====== The input ======

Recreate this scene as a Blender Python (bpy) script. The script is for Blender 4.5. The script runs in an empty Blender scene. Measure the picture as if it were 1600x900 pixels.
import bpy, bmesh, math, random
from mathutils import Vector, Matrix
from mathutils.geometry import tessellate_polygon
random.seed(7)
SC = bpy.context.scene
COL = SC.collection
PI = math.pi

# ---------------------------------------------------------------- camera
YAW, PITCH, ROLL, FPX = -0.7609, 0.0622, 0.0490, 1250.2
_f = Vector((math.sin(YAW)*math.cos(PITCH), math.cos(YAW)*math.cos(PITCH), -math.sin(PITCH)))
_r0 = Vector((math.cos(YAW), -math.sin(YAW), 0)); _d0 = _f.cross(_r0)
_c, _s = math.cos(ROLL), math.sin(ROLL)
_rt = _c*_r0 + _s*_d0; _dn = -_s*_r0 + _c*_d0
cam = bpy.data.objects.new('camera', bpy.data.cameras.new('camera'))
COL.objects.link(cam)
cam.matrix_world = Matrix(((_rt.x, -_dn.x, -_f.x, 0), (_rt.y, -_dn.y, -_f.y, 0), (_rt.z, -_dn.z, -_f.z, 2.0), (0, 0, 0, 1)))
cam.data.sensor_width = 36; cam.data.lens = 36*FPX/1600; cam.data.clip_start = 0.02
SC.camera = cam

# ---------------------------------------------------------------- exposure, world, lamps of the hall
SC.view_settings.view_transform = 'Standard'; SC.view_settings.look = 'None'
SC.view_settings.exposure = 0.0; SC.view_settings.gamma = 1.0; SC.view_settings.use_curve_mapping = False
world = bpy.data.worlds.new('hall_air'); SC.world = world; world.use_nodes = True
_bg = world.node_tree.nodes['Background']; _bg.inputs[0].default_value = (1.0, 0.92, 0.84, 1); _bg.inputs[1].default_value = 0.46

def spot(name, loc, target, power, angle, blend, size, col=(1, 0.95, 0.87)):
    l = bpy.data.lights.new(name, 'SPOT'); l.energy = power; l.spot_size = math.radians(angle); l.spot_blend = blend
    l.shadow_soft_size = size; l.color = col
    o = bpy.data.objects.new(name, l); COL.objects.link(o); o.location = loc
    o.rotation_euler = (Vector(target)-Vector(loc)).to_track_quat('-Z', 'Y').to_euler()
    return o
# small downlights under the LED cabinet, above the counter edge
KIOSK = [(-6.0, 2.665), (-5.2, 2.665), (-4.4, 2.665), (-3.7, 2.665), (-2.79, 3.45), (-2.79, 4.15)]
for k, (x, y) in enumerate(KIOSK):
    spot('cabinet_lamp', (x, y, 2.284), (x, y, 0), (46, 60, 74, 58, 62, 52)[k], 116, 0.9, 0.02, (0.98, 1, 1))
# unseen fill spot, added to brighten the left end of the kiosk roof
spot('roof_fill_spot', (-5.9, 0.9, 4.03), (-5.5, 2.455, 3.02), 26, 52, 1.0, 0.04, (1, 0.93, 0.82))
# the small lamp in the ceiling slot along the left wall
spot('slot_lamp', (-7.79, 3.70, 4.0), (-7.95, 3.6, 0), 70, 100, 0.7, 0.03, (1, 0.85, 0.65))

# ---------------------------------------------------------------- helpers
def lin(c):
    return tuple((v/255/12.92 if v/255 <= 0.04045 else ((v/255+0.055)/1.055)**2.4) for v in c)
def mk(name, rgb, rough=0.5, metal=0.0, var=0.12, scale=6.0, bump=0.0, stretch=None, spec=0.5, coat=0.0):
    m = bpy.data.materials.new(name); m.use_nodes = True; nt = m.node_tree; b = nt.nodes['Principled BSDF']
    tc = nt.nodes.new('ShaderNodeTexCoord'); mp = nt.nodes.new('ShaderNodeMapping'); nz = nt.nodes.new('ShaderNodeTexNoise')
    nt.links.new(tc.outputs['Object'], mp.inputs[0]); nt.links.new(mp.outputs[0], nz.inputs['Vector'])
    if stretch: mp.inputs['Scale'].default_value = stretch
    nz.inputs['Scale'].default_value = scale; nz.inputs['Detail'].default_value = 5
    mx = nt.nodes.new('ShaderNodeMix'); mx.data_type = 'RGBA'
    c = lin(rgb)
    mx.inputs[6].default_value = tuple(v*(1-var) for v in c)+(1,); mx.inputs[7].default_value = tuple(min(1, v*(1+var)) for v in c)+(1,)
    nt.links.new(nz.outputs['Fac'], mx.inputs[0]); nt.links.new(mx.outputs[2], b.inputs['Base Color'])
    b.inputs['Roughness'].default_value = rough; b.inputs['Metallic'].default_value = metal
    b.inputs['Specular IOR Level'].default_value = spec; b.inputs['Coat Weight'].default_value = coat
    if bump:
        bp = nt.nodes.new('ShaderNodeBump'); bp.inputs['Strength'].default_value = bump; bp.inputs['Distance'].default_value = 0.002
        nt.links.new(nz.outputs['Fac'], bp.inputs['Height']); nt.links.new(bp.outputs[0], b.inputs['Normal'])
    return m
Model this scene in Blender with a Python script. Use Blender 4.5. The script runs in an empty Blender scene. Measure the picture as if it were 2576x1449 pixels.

======

■ **Task prompt**:
Repeat the data precisely, line by line.

■ **The reply**:
Recreate this scene as a Blender Python (bpy) script. The script is for Blender 4.5. The script runs in an empty Blender scene. Measure the picture as if it were 1600x900 pixels.
import bpy, bmesh, math, random
from mathutils import Vector, Matrix
from mathutils.geometry import tessellate_polygon
random.seed(7)
SC = bpy.context.scene
COL = SC.collection
PI = math.pi

# ---------------------------------------------------------------- camera
YAW, PITCH, ROLL, FPX = -0.7609, 0.0622, 0.0490, 1250.2
_f = Vector((math.sin(YAW)*math.cos(PITCH), math.cos(YAW)*math.cos(PITCH), -math.sin(PITCH)))
_r0 = Vector((math.cos(YAW), -math.sin(YAW), 0)); _d0 = _f.cross(_r0)
_c, _s = math.cos(ROLL), math.sin(ROLL)
_rt = _c*_r0 + _s*_d0; _dn = -_s*_r0 + _c*_d0
cam = bpy.data.objects.new('camera', bpy.data.cameras.new('camera'))
COL.objects.link(cam)
cam.matrix_world = Matrix(((_rt.x, -_dn.x, -_f.x, 0), (_rt.y, -_dn.y, -_f.y, 0), (_rt.z, -_dn.z, -_f.z, 2.0), (0, 0, 0, 1)))
cam.data.sensor_width = 36; cam.data.lens = 36*FPX/1600; cam.data.clip_start = 0.02
SC.camera = cam

# ---------------------------------------------------------------- exposure, world, lamps of the hall
SC.view_settings.view_transform = 'Standard'; SC.view_settings.look = 'None'
SC.view_settings.exposure = 0.0; SC.view_settings.gamma = 1.0; SC.view_settings.use_curve_mapping = False
world = bpy.data.worlds.new('hall_air'); SC.world = world; world.use_nodes = True
_bg = world.node_tree.nodes['Background']; _bg.inputs[0].default_value = (1.0, 0.92, 0.84, 1); _bg.inputs[1].default_value = 0.46

def spot(name, loc, target, power, angle, blend, size, col=(1, 0.95, 0.87)):
    l = bpy.data.lights.new(name, 'SPOT'); l.energy = power; l.spot_size = math.radians(angle); l.spot_blend = blend
    l.shadow_soft_size = size; l.color = col
    o = bpy.data.objects.new(name, l); COL.objects.link(o); o.location = loc
    o.rotation_euler = (Vector(target)-Vector(loc)).to_track_quat('-Z', 'Y').to_euler()
    return o
# small downlights under the LED cabinet, above the counter edge
KIOSK = [(-6.0, 2.665), (-5.2, 2.665), (-4.4, 2.665), (-3.7, 2.665), (-2.79, 3.45), (-2.79, 4.15)]
for k, (x, y) in enumerate(KIOSK):
    spot('cabinet_lamp', (x, y, 2.284), (x, y, 0), (46, 60, 74, 58, 62, 52)[k], 116, 0.9, 0.02, (0.98, 1, 1))
# unseen fill spot, added to brighten the left end of the kiosk roof
spot('roof_fill_spot', (-5.9, 0.9, 4.03), (-5.5, 2.455, 3.02), 26, 52, 1.0, 0.04, (1, 0.93, 0.82))
# the small lamp in the ceiling slot along the left wall
spot('slot_lamp', (-7.79, 3.70, 4.0), (-7.95, 3.6, 0), 70, 100, 0.7, 0.03, (1, 0.85, 0.65))

# ---------------------------------------------------------------- helpers
def lin(c):
    return tuple((v/255/12.92 if v/255 <= 0.04045 else ((v/255+0.055)/1.055)**2.4) for v in c)
def mk(name, rgb, rough=0.5, metal=0.0, var=0.12, scale=6.0, bump=0.0, stretch=None, spec=0.5, coat=0.0):
    m = bpy.data.materials.new(name); m.use_nodes = True; nt = m.node_tree; b = nt.nodes['Principled BSDF']
    tc = nt.nodes.new('ShaderNodeTexCoord'); mp = nt.nodes.new('ShaderNodeMapping'); nz = nt.nodes.new('ShaderNodeTexNoise')
    nt.links.new(tc.outputs['Object'], mp.inputs[0]); nt.links.new(mp.outputs[0], nz.inputs['Vector'])
    if stretch: mp.inputs['Scale'].default_value = stretch
    nz.inputs['Scale'].default_value = scale; nz.inputs['Detail'].default_value = 5
    mx = nt.nodes.new('ShaderNodeMix'); mx.data_type = 'RGBA'
    c = lin(rgb)
    mx.inputs[6].default_value = tuple(v*(1-var) for v in c)+(1,); mx.inputs[7].default_value = tuple(min(1, v*(1+var)) for v in c)+(1,)
    nt.links.new(nz.outputs['Fac'], mx.inputs[0]); nt.links.new(mx.outputs[2], b.inputs['Base Color'])
    b.inputs['Roughness'].default_value = rough; b.inputs['Metallic'].default_value = metal
    b.inputs['Specular IOR Level'].default_value = spec; b.inputs['Coat Weight'].default_value = coat
    if bump:
        bp = nt.nodes.new('ShaderNodeBump'); bp.inputs['Strength'].default_value = bump; bp.inputs['Distance'].default_value = 0.002
        nt.links.new(nz.outputs['Fac'], bp.inputs['Height']); nt.links.new(bp.outputs[0], b.inputs['Normal'])
    return m
Model this scene in Blender with a Python script. Use Blender 4.5. The script runs in an empty Blender scene. Measure the picture as if it were 2576x1449 pixels.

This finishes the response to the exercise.